Zakiyyah Dzukogi: What is the process of writing a poem like for you? Is it a lot of hard work or easy?
Hussain Ahmed: My process of writing a poem is both easy and hard work and I think it depend on the mood or the theme. I sit in front of my laptop and I stare until the first word pops. I am more fluent in my language of imagining the subjects of my poems mostly at night. I have a journal where I write several phrases, incomplete sentences, words I find fascinating, and it is from there that I start a good writing day. After writing like ten to twenty poems, I like to print them out, because errors I missed on my screen sometimes get figured out on paper. Excitingly, this process may depend on how long it takes to place the poem. There are poems I stopped working on because they were picked up by a journal and some others get edited when I read the published version. I would say, my process of creating poems is more of hard thinking.
Zakiyyah Dzukogi: Please describe your sense of identity in this or any possible world in imagery or metaphor?
Hussain Ahmed:
There is no end to the elasticity
of this dark field,
it never relies on the sun
to grow endless.
Zakiyyah Dzukogi: If any of your poems could literarily save a person’s life, which poem would it be, and can you describe the person whose life you think it would have saved?
Hussain Ahmed:
COSMOLOGY OF THE CLOUD WITH BABA AS THE RAIN MAKER
I.The sky is a rolag, carded with grief and dew.

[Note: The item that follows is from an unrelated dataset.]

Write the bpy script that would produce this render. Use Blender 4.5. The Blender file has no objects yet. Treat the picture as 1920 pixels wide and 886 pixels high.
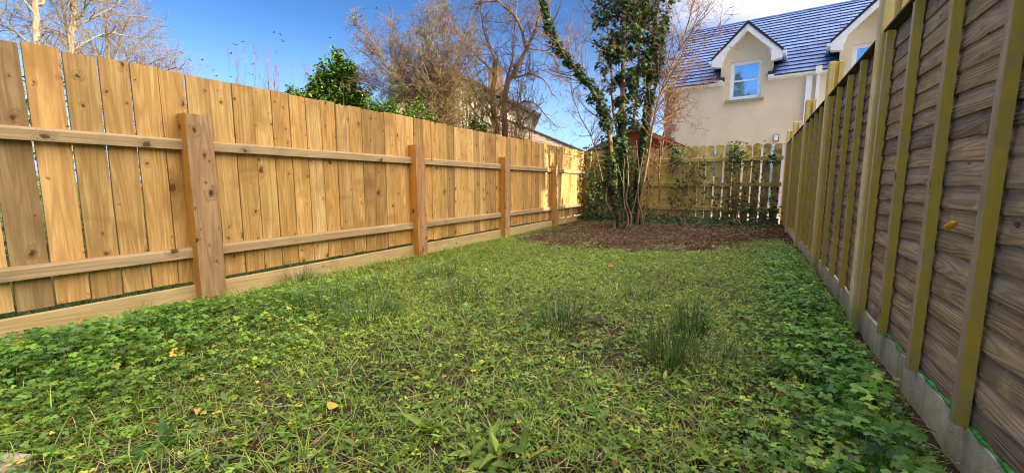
import bpy, bmesh, math, random
import numpy as np
from mathutils import Vector, Matrix
R = math.radians
random.seed(7); rng = np.random.default_rng(7)
scn = bpy.context.scene
COL = scn.collection

# ---------------------------------------------------------------- camera
F, CX, CY, PITCH, YAW, CAMH = 780.0, 960.0, 443.0, math.atan(98 / 780.0), R(29.8), 0.95
cam = bpy.data.cameras.new('camera'); camo = bpy.data.objects.new('camera', cam); COL.objects.link(camo)
cam.sensor_width = 36; cam.lens = F / 1920 * 36; cam.clip_start = 0.05; cam.clip_end = 2000
camo.location = (0, 0, CAMH); camo.rotation_euler = (R(90) - PITCH, 0, YAW)
scn.camera = camo

# ---------------------------------------------------------------- sky, sun, exposure
SUN_AZ, SUN_EL = R(88), R(18.0)            # azimuth clockwise from +Y (the direction the garden runs)
world = bpy.data.worlds.new('World'); scn.world = world; world.use_nodes = True
wn = world.node_tree; bg = wn.nodes['Background']
sky = wn.nodes.new('ShaderNodeTexSky'); sky.sky_type = 'NISHITA'; sky.sun_disc = False
sky.sun_elevation = SUN_EL; sky.sun_rotation = SUN_AZ; sky.altitude = 50; sky.air_density = 0.5; sky.dust_density = 3.0; sky.ozone_density = 2.0
gm = wn.nodes.new('ShaderNodeHueSaturation'); gm.inputs['Saturation'].default_value = 1.25; gm.inputs['Value'].default_value = .52; wn.links.new(sky.outputs[0], gm.inputs['Color']); 
# thin high cloud: wisps that thicken from the upper right of the view towards the sun; the unseen bright overhead part is added fill light
def wnode(t, **k):
    n = wn.nodes.new(t)
    for a, b in k.items(): setattr(n, a, b)
    return n
wtc = wnode('ShaderNodeTexCoord'); wdot = wnode('ShaderNodeVectorMath', operation='DOT_PRODUCT'); wdot.inputs[1].default_value = (.62, .22, .75)
wnz = wnode('ShaderNodeTexNoise'); wmp = wnode('ShaderNodeMapping'); wmp.inputs['Scale'].default_value = (1.0, 1.6, 3.0); wnz.inputs['Scale'].default_value = 1.6; wnz.inputs['Detail'].default_value = 5; wnz.inputs['Distortion'].default_value = .4
wn.links.new(wtc.outputs['Generated'], wdot.inputs[0]); wn.links.new(wtc.outputs['Generated'], wmp.inputs[0]); wn.links.new(wmp.outputs[0], wnz.inputs['Vector'])
wadd = wnode('ShaderNodeMath', operation='MULTIPLY_ADD'); wadd.inputs[1].default_value = .45; wn.links.new(wnz.outputs['Fac'], wadd.inputs[0]); wn.links.new(wdot.outputs['Value'], wadd.inputs[2])
wrp = wnode('ShaderNodeMapRange', interpolation_type='SMOOTHSTEP'); wrp.inputs[1].default_value = .52; wrp.inputs[2].default_value = 1.02; wrp.inputs[4].default_value = .9; wn.links.new(wadd.outputs[0], wrp.inputs[0])
wmx = wnode('ShaderNodeMix', data_type='RGBA'); wn.links.new(wrp.outputs[0], wmx.inputs[0]); wn.links.new(gm.outputs[0], wmx.inputs[6]); wmx.inputs[7].default_value = (7.3, 6.6, 5.8, 1)
wsp = wnode('ShaderNodeSeparateXYZ'); wn.links.new(wtc.outputs['Generated'], wsp.inputs[0])      # pale band of air along the whole horizon
whz = wnode('ShaderNodeMapRange', interpolation_type='SMOOTHSTEP'); whz.inputs[1].default_value = .0; whz.inputs[2].default_value = .36; whz.inputs[3].default_value = .55; whz.inputs[4].default_value = 0; wn.links.new(wsp.outputs[2], whz.inputs[0])
wm2 = wnode('ShaderNodeMix', data_type='RGBA'); wn.links.new(whz.outputs[0], wm2.inputs[0]); wn.links.new(wmx.outputs[2], wm2.inputs[6]); wm2.inputs[7].default_value = (1.5, 2.4, 3.9, 1); wn.links.new(wm2.outputs[2], bg.inputs[0]); bg.inputs[1].default_value = 0.15
sl = bpy.data.lights.new('sun', 'SUN'); sl.energy = 2.5; sl.angle = R(0.5); sl.color = (1.0, 0.88, 0.70)
so = bpy.data.objects.new('sun', sl); COL.objects.link(so)
sd = Vector((math.sin(SUN_AZ) * math.cos(SUN_EL), math.cos(SUN_AZ) * math.cos(SUN_EL), math.sin(SUN_EL)))
so.rotation_euler = sd.to_track_quat('Z', 'Y').to_euler(); so.location = sd * 40
scn.view_settings.view_transform = 'Standard'; scn.view_settings.look = 'None'
scn.view_settings.exposure = 2.0; scn.view_settings.gamma = 1.0
scn.render.engine = 'CYCLES'
try:
    scn.cycles.use_denoising = True; scn.cycles.filter_width = 1.05; scn.cycles.max_bounces = 8; scn.cycles.transparent_max_bounces = 8
except Exception: pass

# ---------------------------------------------------------------- helpers
def W(px, py, z):
    """point seen at photo pixel px,py at depth z metres in front of the camera"""
    u = (px - CX) / F; v = (CY - py) / F
    r = Vector((u, math.cos(PITCH) + v * math.sin(PITCH), -math.sin(PITCH) + v * math.cos(PITCH)))
    r *= z / r.y
    c, s = math.cos(YAW), math.sin(YAW)
    return Vector((r.x * c - r.y * s, r.x * s + r.y * c, CAMH + r.z))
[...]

We were made in the image of our dead –
because God relies on recycling
to keep the earth going around the sun.
I believe that all my poems can save my own life, because they free up my imagination to think of what does exist and what may be abandoned. If a poem of mine is capable of miracle, I’ll want this poem to save the world’s oceans and seas from plastic and reverse the shrinking of Nile.
Zakiyyah Dzukogi: What does Africa mean to you, as potential or reality?
Hussain Ahmed: Africa is a continent of many great minds; her potentials are in her realities.
Zakiyyah Dzukogi: Could you share with us one poem you’ve been most impressed or fascinated by? Tell us why and share your favourite lines from it.
Hussain Ahmed:
Abecedarian Requiring Further Examination of Anglikan Seraphym Subjugation of a
Wild Indian Rezervation
by Natalie Diaz
Angels don’t come to the reservation.
Bats, maybe, or owls, boxy mottled things.
Coyotes, too. They all mean the same thing—
death. And death
eats angels, I guess, because I haven’t seen an angel
fly through this valley ever.
I like this poem for several reasons which include the fact that it is an Abecedarian and I know how difficult it is to create one that doesn’t read like forced sentences sewn together to fulfil no purpose. The language is one of empowerment and the freshness in the speaker’s voice is one that makes it read like a prayer by a commander, to warriors just before their
victory.
Hussain Ahmed is Nigerian, poet, and environmentalist. He holds an MFA in poetry from the University of Mississippi. His poems are featured or forthcoming in A Public Space, Poetry Magazine, The Kenyon Review, Denver Quarterly and elsewhere. He is a 2021 Semi-finalist Cave Canem Poetry Prize, 2022 Finalist for the University of Wisconsin Press’s Brittingham Prize and Felix Pollak Prize poetry competition, and several others. He is the author of a chapbook “Harp in a Fireplace” (Newfound, 2021) and a debut collection “Soliloquy with the Ghosts in Nile” (Black Ocean Press, 2022). He is an Editorial Assistant for Seneca Review.